- The problem
Repeat exactly the lines from the start of the material below up to and including the "T('dense tree just" line.

-*-*-

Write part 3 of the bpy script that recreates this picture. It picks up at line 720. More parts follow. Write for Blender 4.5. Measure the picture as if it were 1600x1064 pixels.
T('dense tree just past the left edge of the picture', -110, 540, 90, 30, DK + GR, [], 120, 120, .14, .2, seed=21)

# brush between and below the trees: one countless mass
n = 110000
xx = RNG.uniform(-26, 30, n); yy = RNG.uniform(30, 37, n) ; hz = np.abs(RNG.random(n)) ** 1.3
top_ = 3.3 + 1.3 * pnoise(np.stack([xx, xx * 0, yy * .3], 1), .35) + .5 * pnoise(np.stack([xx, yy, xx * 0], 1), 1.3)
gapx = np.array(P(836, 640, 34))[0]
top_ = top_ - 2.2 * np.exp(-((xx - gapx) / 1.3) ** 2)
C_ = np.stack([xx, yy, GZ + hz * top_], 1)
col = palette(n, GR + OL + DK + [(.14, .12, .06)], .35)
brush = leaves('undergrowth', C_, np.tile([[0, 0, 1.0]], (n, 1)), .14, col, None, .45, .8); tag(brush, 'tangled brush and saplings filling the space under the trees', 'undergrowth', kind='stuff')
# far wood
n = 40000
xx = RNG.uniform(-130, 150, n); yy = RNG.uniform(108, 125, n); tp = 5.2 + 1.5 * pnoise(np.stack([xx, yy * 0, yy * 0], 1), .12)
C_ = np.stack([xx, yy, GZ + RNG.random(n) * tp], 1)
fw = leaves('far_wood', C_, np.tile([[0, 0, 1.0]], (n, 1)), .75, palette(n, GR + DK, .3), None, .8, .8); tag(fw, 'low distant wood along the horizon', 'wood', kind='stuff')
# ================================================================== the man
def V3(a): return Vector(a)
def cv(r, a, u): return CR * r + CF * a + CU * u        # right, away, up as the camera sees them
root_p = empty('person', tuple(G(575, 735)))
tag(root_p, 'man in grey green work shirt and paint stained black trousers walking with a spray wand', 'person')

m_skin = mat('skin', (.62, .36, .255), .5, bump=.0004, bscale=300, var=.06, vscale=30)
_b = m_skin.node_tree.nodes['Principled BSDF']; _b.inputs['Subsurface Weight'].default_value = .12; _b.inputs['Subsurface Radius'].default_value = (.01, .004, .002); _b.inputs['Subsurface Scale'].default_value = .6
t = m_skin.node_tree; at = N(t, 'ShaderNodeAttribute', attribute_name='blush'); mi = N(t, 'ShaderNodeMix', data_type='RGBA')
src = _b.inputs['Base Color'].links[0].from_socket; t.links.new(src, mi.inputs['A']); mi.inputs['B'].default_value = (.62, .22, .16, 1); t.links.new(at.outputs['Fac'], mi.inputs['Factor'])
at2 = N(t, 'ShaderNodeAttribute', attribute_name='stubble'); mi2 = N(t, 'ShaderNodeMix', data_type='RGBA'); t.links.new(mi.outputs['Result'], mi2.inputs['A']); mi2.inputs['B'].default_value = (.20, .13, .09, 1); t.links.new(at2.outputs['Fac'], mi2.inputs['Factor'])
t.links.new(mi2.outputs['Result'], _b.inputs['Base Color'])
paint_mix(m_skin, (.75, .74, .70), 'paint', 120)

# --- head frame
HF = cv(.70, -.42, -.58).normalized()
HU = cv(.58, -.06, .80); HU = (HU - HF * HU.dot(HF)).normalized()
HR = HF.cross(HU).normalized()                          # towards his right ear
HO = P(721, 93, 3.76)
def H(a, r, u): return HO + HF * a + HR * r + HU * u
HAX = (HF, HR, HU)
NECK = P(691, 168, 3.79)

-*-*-

- Right answer
Write part 3 of the bpy script that recreates this picture. It picks up at line 720. More parts follow. Write for Blender 4.5. Measure the picture as if it were 1600x1064 pixels.
T('dense tree just past the left edge of the picture', -110, 540, 90, 30, DK + GR, [], 120, 120, .14, .2, seed=21)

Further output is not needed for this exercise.